Scanning the want ads e’ryday!

So grant money is running low and I gotta spend some still on renting equipment for my shoots in April. And rent money is coming out soon! Scary shit man! Money is in need indeed!

So I’ve been cruising the want ads, sending in resumes and cover letters and references and I have lost track of how many jobs I have applied to. At least six, if not more. Probably more than that. OMG I just checked that’s all I have applied for! NO WAIT! I think I applied for seven. OK no it was nine actually. I know I know, I should spread my net wider. I’m trying for jobs I would be good at. Today I applied for my dream job! Which I am not gonna tell you anything about!

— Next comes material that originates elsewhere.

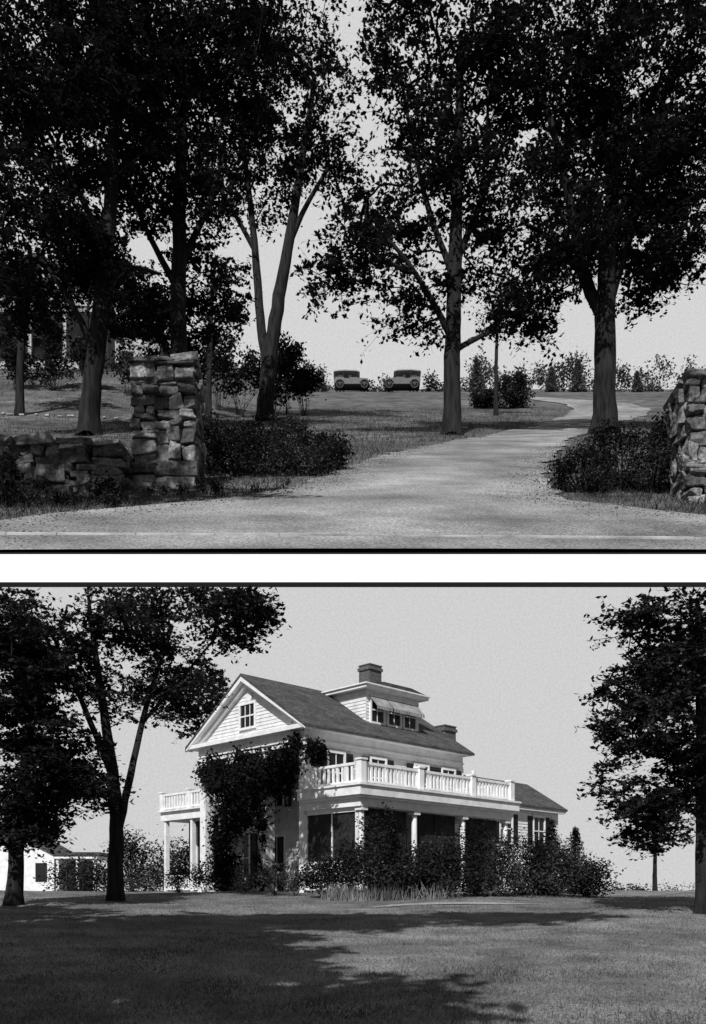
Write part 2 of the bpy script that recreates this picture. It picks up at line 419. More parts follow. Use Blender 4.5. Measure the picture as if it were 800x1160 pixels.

Artist fees are supposed to come this month, that’s something to look forward to!

Little Mister is doing awesome, he’s a happy guy. Posey is likewise also doing awesome. She’s being adorbs. My bratty dog-children!

I don’t want to get pooh poohed for this (but really who reads this anyway?) But I am getting a reading from my favourite psychic Barb Mather soon! LIKE, in a week! 😀 That’s a smiley face cause I am excited! I’m paying for it with the refund I got from my Nina Hagen tickets which got cancelled. I think it’s appropriate! It’s been four years since the last one. I want to know about my career, love, if I am gonna go back to school AGAIN, and if I am gonna have kids or not. I always get these readings when I am at a real crossroads in my life.

There’s a big opportunity I am applying for this spring too. I’m nervous, cause I only get one chance. But my script is as ready as it’s ever gonna be and I want to see if I can get some help. SOOOO I will let you know if I fail or get a great opportunity.

I’ve been breaking even on the ratio of rejections to interest in my newest video. Surprisingly I have actually been approached to screen it more than I have in the past. I’m also fast discovering that international interest isn’t really there in countries that don’t have Indigenous populations. They just don’t get/care about 2 Spirit issues. SO I am redirecting my submissions to North American queer festivals and Native festivals. I know where I’m not wanted! Ha ha ha.

I’m sure I have some more rejections coming down the pipe!

I am supremely enjoying my apartment. I love it more every day. I think in the spring I’m gonna try and spend more time on my sun porch. I finally put my rug down. I’m hoping it works to reduce noise for the downstairs tenant.

I think I am ready to have a full time job. I’ve been building up to it. I did full time school. And I graduated! So surely I can do a job again. I was getting disability back in Saskatoon, but also I was dealing with a lot of health concerns back then. And I’ve been good for a long time now.

My dream jobs I’ve been applying for are contract jobs. I’m mostly concerned with getting some good skills and references and to see that I can do a good job. Maybe they will hire me permanently if I do well. We’ll see.

Anyway, everyday I write, look for work, and watch tv. I’ve gotten hardcore into How To Get Away With Murder. I haven’t been obsessed with a tv show in a long time, so it’s fun.